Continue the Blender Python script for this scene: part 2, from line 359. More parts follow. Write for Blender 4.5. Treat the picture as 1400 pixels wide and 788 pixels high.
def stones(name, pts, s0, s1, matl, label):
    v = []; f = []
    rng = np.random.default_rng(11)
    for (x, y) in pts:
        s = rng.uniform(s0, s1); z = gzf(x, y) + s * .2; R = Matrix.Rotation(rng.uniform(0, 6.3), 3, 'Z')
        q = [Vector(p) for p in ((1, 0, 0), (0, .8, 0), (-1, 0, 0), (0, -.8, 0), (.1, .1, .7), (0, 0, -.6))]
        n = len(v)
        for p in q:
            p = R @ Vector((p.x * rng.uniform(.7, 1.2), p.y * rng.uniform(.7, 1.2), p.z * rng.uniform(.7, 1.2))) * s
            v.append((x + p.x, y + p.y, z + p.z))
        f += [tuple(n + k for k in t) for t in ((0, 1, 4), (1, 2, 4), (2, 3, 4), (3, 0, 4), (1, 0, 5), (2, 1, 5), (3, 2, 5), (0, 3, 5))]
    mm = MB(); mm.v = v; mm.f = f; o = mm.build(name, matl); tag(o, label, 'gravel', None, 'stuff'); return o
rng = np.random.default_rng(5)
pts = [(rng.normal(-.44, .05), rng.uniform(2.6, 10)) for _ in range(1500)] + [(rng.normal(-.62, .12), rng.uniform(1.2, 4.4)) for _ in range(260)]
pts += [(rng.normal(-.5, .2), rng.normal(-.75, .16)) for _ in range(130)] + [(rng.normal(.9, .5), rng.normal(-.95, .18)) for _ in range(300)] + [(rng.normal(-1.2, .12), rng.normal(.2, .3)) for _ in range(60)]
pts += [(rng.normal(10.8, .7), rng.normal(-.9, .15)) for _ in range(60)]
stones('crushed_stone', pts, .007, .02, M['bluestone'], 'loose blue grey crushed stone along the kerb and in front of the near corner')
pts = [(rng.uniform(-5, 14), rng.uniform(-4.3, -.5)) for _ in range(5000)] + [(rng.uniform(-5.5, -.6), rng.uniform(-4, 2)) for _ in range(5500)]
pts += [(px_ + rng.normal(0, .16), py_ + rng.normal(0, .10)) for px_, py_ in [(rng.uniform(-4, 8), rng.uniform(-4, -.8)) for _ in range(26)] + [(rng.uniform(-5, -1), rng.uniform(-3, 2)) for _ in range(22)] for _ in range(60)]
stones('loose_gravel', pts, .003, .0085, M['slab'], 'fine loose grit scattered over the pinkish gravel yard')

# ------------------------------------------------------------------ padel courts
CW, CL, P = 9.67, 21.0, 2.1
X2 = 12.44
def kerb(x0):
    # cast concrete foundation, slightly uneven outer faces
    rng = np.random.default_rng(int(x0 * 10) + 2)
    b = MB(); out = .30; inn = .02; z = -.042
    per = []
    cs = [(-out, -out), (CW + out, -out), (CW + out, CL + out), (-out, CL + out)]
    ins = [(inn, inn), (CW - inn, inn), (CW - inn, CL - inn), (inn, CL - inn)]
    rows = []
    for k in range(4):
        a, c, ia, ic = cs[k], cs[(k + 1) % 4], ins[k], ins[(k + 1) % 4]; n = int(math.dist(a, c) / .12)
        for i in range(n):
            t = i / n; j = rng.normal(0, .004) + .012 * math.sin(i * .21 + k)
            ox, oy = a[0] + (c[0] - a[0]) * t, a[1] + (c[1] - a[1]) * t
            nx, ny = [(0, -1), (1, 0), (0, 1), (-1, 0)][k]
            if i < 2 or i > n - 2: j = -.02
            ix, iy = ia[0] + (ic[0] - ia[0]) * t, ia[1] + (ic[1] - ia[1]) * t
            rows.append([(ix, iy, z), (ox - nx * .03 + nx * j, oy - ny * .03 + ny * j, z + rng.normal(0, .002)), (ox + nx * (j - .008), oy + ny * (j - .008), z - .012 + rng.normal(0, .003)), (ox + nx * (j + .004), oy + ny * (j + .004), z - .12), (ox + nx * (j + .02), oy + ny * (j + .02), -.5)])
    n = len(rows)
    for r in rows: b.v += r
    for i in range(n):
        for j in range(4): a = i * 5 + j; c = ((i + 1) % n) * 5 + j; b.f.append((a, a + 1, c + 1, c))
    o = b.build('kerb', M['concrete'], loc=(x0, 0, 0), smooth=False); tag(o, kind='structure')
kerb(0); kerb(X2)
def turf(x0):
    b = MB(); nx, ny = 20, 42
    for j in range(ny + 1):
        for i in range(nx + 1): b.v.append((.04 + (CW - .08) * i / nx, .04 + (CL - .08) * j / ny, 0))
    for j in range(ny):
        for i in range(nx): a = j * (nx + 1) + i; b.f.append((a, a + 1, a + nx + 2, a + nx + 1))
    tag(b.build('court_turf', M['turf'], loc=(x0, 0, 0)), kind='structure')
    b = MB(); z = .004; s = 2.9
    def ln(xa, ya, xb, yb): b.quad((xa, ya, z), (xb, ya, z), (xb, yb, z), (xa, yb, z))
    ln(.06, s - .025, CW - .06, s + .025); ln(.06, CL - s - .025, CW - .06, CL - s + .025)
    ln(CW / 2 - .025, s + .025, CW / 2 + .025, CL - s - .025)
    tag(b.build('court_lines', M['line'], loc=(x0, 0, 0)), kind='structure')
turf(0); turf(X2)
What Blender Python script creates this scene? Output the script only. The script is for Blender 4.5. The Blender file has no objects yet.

------

**TASK TO COMPLETE:** Give the records above again, word for word.

**TASK SOLUTION:**
Continue the Blender Python script for this scene: part 2, from line 359. More parts follow. Write for Blender 4.5. Treat the picture as 1400 pixels wide and 788 pixels high.
def stones(name, pts, s0, s1, matl, label):
    v = []; f = []
    rng = np.random.default_rng(11)
    for (x, y) in pts:
        s = rng.uniform(s0, s1); z = gzf(x, y) + s * .2; R = Matrix.Rotation(rng.uniform(0, 6.3), 3, 'Z')
        q = [Vector(p) for p in ((1, 0, 0), (0, .8, 0), (-1, 0, 0), (0, -.8, 0), (.1, .1, .7), (0, 0, -.6))]
        n = len(v)
        for p in q:
            p = R @ Vector((p.x * rng.uniform(.7, 1.2), p.y * rng.uniform(.7, 1.2), p.z * rng.uniform(.7, 1.2))) * s
            v.append((x + p.x, y + p.y, z + p.z))
        f += [tuple(n + k for k in t) for t in ((0, 1, 4), (1, 2, 4), (2, 3, 4), (3, 0, 4), (1, 0, 5), (2, 1, 5), (3, 2, 5), (0, 3, 5))]
    mm = MB(); mm.v = v; mm.f = f; o = mm.build(name, matl); tag(o, label, 'gravel', None, 'stuff'); return o
rng = np.random.default_rng(5)
pts = [(rng.normal(-.44, .05), rng.uniform(2.6, 10)) for _ in range(1500)] + [(rng.normal(-.62, .12), rng.uniform(1.2, 4.4)) for _ in range(260)]
pts += [(rng.normal(-.5, .2), rng.normal(-.75, .16)) for _ in range(130)] + [(rng.normal(.9, .5), rng.normal(-.95, .18)) for _ in range(300)] + [(rng.normal(-1.2, .12), rng.normal(.2, .3)) for _ in range(60)]
pts += [(rng.normal(10.8, .7), rng.normal(-.9, .15)) for _ in range(60)]
stones('crushed_stone', pts, .007, .02, M['bluestone'], 'loose blue grey crushed stone along the kerb and in front of the near corner')
pts = [(rng.uniform(-5, 14), rng.uniform(-4.3, -.5)) for _ in range(5000)] + [(rng.uniform(-5.5, -.6), rng.uniform(-4, 2)) for _ in range(5500)]
pts += [(px_ + rng.normal(0, .16), py_ + rng.normal(0, .10)) for px_, py_ in [(rng.uniform(-4, 8), rng.uniform(-4, -.8)) for _ in range(26)] + [(rng.uniform(-5, -1), rng.uniform(-3, 2)) for _ in range(22)] for _ in range(60)]
stones('loose_gravel', pts, .003, .0085, M['slab'], 'fine loose grit scattered over the pinkish gravel yard')

# ------------------------------------------------------------------ padel courts
CW, CL, P = 9.67, 21.0, 2.1
X2 = 12.44
def kerb(x0):
    # cast concrete foundation, slightly uneven outer faces
    rng = np.random.default_rng(int(x0 * 10) + 2)
    b = MB(); out = .30; inn = .02; z = -.042
    per = []
    cs = [(-out, -out), (CW + out, -out), (CW + out, CL + out), (-out, CL + out)]
    ins = [(inn, inn), (CW - inn, inn), (CW - inn, CL - inn), (inn, CL - inn)]
    rows = []
    for k in range(4):
        a, c, ia, ic = cs[k], cs[(k + 1) % 4], ins[k], ins[(k + 1) % 4]; n = int(math.dist(a, c) / .12)
        for i in range(n):
            t = i / n; j = rng.normal(0, .004) + .012 * math.sin(i * .21 + k)
            ox, oy = a[0] + (c[0] - a[0]) * t, a[1] + (c[1] - a[1]) * t
            nx, ny = [(0, -1), (1, 0), (0, 1), (-1, 0)][k]
            if i < 2 or i > n - 2: j = -.02
            ix, iy = ia[0] + (ic[0] - ia[0]) * t, ia[1] + (ic[1] - ia[1]) * t
            rows.append([(ix, iy, z), (ox - nx * .03 + nx * j, oy - ny * .03 + ny * j, z + rng.normal(0, .002)), (ox + nx * (j - .008), oy + ny * (j - .008), z - .012 + rng.normal(0, .003)), (ox + nx * (j + .004), oy + ny * (j + .004), z - .12), (ox + nx * (j + .02), oy + ny * (j + .02), -.5)])
    n = len(rows)
    for r in rows: b.v += r
    for i in range(n):
        for j in range(4): a = i * 5 + j; c = ((i + 1) % n) * 5 + j; b.f.append((a, a + 1, c + 1, c))
    o = b.build('kerb', M['concrete'], loc=(x0, 0, 0), smooth=False); tag(o, kind='structure')
kerb(0); kerb(X2)
def turf(x0):
    b = MB(); nx, ny = 20, 42
    for j in range(ny + 1):
        for i in range(nx + 1): b.v.append((.04 + (CW - .08) * i / nx, .04 + (CL - .08) * j / ny, 0))
    for j in range(ny):
        for i in range(nx): a = j * (nx + 1) + i; b.f.append((a, a + 1, a + nx + 2, a + nx + 1))
    tag(b.build('court_turf', M['turf'], loc=(x0, 0, 0)), kind='structure')
    b = MB(); z = .004; s = 2.9
    def ln(xa, ya, xb, yb): b.quad((xa, ya, z), (xb, ya, z), (xb, yb, z), (xa, yb, z))
    ln(.06, s - .025, CW - .06, s + .025); ln(.06, CL - s - .025, CW - .06, CL - s + .025)
    ln(CW / 2 - .025, s + .025, CW / 2 + .025, CL - s - .025)
    tag(b.build('court_lines', M['line'], loc=(x0, 0, 0)), kind='structure')
turf(0); turf(X2)
What Blender Python script creates this scene? Output the script only. The script is for Blender 4.5. The Blender file has no objects yet.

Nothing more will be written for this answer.